▶ CHALLENGE:
Read the material below and count the lines holding the string "part". Give that count with nothing added.

▶ EXCERPTED RECORDS:
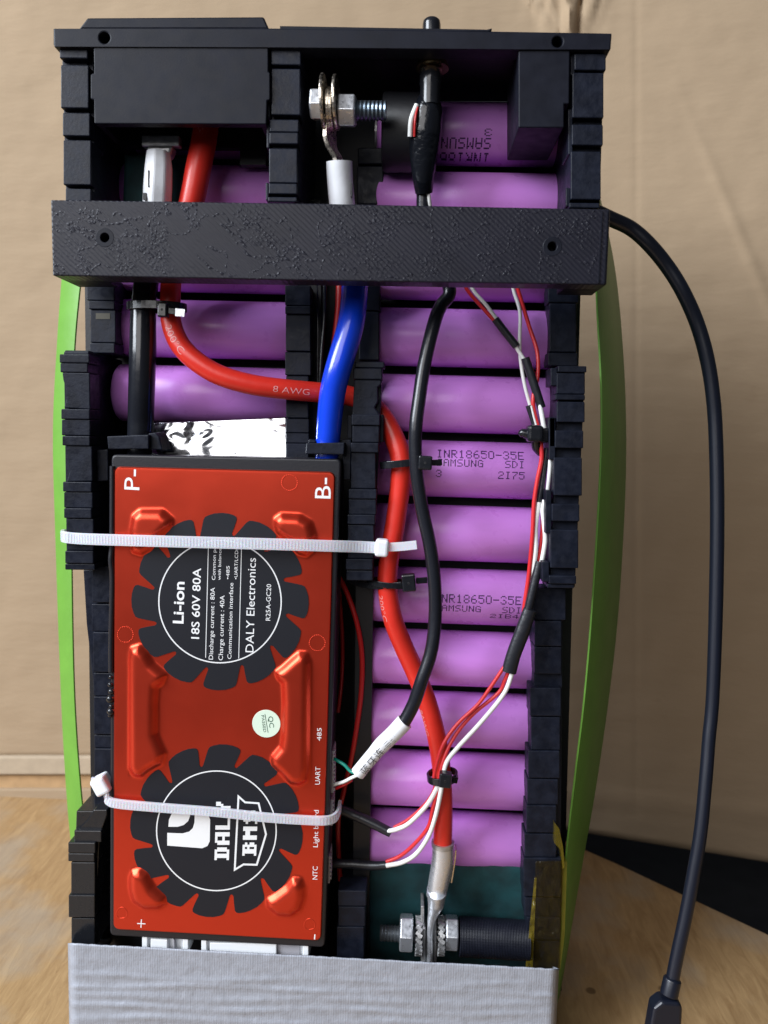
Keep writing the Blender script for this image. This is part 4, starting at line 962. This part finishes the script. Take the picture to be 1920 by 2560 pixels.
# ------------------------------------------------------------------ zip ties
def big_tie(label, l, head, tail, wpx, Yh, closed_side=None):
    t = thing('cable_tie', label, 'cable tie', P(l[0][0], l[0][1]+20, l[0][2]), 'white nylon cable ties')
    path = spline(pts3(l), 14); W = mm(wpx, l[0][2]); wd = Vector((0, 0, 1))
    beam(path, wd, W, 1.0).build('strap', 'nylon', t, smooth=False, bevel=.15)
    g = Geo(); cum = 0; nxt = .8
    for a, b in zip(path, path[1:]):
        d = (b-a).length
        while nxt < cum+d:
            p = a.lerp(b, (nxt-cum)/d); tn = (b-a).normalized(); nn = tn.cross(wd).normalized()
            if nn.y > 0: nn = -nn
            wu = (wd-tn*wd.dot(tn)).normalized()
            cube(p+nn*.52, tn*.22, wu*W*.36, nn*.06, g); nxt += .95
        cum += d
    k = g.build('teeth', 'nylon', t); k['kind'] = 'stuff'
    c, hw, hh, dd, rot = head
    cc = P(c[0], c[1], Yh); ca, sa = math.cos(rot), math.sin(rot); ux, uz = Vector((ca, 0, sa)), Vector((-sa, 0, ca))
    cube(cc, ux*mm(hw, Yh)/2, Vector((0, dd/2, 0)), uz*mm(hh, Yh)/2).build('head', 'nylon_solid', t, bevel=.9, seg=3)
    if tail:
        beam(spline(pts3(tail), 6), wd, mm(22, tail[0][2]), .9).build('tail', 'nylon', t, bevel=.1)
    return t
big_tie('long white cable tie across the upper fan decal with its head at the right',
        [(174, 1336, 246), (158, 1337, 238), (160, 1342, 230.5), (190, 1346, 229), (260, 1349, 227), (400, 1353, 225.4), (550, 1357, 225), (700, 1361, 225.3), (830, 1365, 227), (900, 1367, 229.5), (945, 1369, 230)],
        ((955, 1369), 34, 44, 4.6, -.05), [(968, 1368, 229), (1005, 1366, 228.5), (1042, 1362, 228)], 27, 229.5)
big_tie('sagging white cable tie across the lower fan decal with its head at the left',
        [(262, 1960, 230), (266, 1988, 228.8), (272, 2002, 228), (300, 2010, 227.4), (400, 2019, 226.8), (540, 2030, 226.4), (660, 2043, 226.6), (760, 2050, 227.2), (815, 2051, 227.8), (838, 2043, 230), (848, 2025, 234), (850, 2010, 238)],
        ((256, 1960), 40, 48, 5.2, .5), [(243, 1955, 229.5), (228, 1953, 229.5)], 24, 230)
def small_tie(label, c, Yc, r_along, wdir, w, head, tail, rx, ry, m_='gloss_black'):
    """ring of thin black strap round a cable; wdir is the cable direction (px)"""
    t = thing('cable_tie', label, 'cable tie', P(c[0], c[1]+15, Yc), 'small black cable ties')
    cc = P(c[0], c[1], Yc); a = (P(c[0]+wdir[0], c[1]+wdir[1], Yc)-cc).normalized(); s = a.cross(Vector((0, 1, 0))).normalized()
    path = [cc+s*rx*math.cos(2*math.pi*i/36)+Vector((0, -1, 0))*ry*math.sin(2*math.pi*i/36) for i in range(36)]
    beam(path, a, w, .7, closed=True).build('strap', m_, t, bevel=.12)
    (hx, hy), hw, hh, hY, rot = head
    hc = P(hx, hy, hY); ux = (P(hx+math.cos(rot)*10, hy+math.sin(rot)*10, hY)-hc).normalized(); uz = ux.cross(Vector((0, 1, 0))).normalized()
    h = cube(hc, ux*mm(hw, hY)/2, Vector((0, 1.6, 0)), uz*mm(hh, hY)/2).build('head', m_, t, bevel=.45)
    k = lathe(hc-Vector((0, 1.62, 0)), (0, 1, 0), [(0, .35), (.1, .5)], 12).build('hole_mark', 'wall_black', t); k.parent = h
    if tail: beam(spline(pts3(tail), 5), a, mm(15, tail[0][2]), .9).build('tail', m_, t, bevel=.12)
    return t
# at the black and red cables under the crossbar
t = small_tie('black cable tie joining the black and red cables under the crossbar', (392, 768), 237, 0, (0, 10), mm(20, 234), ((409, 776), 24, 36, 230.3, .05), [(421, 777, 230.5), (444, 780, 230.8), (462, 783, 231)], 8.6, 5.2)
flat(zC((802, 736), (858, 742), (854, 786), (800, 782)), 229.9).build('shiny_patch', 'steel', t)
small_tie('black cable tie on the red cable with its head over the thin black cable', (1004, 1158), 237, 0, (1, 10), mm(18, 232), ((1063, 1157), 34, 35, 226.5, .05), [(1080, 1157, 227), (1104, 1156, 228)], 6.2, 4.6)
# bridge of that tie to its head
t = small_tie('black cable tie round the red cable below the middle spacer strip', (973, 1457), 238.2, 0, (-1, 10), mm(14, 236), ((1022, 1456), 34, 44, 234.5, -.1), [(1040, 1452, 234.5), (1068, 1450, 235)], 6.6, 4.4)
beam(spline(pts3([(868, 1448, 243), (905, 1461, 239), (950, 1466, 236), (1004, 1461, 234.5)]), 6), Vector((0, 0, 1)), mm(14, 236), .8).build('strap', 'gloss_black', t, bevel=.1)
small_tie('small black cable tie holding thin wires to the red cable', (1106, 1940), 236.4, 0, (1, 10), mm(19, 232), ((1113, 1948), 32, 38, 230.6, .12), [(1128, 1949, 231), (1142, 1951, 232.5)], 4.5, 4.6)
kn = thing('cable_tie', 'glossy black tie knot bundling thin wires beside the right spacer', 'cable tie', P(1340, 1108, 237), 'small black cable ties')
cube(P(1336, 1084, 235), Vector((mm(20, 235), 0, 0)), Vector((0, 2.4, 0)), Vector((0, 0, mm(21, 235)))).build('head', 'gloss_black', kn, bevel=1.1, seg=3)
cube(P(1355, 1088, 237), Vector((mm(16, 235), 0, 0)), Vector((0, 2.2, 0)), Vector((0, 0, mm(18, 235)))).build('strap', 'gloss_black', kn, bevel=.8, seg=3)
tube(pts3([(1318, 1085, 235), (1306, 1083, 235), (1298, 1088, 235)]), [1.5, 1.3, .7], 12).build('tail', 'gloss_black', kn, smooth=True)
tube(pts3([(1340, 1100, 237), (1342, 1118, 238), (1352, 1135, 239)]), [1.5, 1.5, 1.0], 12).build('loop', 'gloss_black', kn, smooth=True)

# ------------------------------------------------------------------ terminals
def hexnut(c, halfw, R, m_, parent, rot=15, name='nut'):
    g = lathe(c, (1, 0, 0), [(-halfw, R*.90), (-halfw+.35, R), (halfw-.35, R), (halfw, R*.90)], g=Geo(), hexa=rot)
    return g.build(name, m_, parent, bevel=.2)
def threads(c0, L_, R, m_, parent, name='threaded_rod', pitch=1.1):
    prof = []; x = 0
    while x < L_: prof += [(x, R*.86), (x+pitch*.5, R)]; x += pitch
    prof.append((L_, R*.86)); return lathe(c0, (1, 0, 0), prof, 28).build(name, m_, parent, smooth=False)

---

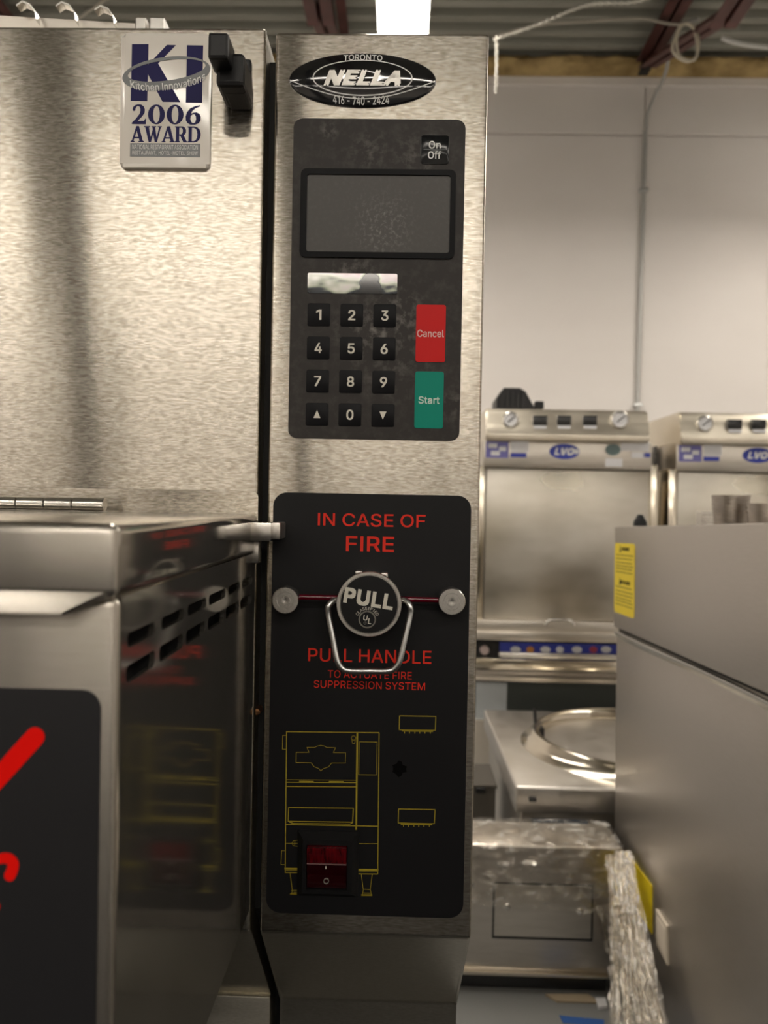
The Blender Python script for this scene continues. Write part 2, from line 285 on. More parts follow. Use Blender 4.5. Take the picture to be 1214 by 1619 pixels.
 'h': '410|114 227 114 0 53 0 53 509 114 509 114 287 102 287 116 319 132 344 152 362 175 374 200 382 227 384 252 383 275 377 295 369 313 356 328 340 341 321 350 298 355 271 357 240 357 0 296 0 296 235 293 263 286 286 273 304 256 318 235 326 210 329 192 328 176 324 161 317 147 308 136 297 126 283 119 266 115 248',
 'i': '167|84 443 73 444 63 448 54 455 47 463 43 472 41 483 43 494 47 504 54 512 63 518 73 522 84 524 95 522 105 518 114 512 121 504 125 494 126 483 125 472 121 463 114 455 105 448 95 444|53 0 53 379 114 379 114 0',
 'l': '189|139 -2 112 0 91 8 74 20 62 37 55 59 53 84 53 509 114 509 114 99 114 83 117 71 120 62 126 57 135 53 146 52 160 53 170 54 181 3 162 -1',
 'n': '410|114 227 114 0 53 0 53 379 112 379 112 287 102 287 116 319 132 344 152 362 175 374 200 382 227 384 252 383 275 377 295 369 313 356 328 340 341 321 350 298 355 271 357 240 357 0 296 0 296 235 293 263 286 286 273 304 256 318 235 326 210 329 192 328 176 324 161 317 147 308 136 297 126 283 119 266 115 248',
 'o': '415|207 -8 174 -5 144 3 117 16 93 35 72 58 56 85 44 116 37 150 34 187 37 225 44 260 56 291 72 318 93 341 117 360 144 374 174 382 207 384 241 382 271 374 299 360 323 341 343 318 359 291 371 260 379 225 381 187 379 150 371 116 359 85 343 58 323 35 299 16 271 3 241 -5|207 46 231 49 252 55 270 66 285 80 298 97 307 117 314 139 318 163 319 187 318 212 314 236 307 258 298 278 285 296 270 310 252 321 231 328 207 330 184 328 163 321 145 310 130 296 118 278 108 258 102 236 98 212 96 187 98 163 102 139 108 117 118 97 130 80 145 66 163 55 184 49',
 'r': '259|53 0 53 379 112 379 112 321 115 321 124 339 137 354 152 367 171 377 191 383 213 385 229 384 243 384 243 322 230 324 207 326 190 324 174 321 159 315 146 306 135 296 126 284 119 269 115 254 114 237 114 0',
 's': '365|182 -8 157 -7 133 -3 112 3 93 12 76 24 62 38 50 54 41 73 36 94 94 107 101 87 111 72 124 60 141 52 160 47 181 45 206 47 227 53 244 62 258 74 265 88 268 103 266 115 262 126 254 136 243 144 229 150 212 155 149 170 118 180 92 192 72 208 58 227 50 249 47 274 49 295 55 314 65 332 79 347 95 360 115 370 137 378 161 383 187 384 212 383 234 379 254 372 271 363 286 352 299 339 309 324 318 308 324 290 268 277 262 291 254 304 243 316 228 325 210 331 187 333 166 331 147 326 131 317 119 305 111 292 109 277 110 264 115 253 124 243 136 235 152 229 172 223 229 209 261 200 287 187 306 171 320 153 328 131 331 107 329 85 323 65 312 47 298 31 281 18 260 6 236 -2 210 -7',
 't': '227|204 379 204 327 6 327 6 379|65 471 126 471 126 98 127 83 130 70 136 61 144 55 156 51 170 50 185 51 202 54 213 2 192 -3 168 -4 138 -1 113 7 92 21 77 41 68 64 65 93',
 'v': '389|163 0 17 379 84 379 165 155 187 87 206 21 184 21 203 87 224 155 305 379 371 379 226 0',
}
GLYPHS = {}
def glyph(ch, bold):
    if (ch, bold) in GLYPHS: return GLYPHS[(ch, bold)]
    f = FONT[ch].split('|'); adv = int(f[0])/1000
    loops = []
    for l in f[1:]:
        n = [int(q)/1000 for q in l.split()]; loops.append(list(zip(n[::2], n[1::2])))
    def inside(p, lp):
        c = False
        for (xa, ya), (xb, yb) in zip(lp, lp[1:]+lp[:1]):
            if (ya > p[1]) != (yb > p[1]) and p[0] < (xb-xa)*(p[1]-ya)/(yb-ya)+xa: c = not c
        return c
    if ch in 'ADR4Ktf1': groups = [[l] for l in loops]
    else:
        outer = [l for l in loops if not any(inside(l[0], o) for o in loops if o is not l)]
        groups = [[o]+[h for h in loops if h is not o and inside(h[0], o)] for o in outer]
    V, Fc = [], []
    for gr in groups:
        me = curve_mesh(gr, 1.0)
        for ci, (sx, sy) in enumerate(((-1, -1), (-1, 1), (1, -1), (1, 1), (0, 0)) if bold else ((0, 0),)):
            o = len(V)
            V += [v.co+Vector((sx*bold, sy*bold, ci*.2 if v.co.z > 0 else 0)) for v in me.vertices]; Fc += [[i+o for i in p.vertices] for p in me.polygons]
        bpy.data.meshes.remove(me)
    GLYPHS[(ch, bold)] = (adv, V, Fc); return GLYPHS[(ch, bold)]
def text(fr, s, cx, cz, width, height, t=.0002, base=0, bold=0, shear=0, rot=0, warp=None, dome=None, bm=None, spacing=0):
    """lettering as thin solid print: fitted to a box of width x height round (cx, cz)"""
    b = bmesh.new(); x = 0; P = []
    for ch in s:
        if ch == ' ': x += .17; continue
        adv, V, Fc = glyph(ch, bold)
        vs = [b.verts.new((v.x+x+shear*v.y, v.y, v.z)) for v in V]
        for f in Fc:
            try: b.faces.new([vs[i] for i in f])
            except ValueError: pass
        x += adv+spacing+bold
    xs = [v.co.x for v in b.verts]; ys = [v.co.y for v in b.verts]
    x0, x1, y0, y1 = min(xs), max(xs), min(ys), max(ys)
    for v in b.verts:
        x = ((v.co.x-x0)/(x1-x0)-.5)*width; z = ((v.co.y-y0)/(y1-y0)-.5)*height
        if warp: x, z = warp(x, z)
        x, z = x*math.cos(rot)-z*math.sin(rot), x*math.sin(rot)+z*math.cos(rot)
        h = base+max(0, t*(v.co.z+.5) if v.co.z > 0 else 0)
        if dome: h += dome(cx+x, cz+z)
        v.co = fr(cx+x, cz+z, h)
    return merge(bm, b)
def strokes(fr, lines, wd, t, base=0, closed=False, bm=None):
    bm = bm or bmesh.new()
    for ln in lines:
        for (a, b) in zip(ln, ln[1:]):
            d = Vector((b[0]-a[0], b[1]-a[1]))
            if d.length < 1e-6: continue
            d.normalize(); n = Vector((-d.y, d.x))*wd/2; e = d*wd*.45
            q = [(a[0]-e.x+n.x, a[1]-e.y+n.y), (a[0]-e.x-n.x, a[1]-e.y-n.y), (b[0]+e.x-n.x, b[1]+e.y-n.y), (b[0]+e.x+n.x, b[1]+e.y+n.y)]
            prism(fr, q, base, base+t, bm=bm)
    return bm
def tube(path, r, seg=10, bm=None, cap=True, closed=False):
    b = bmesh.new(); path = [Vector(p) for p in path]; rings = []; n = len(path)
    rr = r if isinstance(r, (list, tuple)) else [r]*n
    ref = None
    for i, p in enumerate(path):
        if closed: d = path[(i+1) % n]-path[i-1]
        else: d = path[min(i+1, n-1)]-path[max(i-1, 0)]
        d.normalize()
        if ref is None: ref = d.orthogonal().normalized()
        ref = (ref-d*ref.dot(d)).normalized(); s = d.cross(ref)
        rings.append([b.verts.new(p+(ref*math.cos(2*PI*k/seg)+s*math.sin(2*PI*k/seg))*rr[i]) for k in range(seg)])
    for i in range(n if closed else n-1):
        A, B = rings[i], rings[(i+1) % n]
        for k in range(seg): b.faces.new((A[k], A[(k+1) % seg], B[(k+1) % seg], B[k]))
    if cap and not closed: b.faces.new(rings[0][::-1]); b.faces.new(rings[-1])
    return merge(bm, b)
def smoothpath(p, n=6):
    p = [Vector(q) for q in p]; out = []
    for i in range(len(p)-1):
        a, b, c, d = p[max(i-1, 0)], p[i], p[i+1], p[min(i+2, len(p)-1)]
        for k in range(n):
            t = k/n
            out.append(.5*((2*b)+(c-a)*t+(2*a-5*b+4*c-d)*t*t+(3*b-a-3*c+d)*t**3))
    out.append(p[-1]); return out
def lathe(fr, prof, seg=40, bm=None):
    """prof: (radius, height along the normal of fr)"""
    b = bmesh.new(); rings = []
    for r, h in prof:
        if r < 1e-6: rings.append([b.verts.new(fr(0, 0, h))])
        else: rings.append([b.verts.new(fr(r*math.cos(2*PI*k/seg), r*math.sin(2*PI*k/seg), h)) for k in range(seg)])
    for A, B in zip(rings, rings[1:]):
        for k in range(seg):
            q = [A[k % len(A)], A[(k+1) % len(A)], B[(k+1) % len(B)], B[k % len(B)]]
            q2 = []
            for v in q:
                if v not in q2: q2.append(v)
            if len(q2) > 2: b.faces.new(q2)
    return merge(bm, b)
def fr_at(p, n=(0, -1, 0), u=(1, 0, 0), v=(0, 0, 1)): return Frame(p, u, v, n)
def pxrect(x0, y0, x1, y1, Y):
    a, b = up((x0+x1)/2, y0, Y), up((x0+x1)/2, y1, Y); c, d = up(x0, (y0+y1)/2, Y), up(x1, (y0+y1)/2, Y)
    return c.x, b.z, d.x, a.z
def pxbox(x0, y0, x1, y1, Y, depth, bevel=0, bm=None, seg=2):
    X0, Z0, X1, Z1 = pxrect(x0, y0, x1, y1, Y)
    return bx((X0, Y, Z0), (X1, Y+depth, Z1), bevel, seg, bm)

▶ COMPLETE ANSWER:
2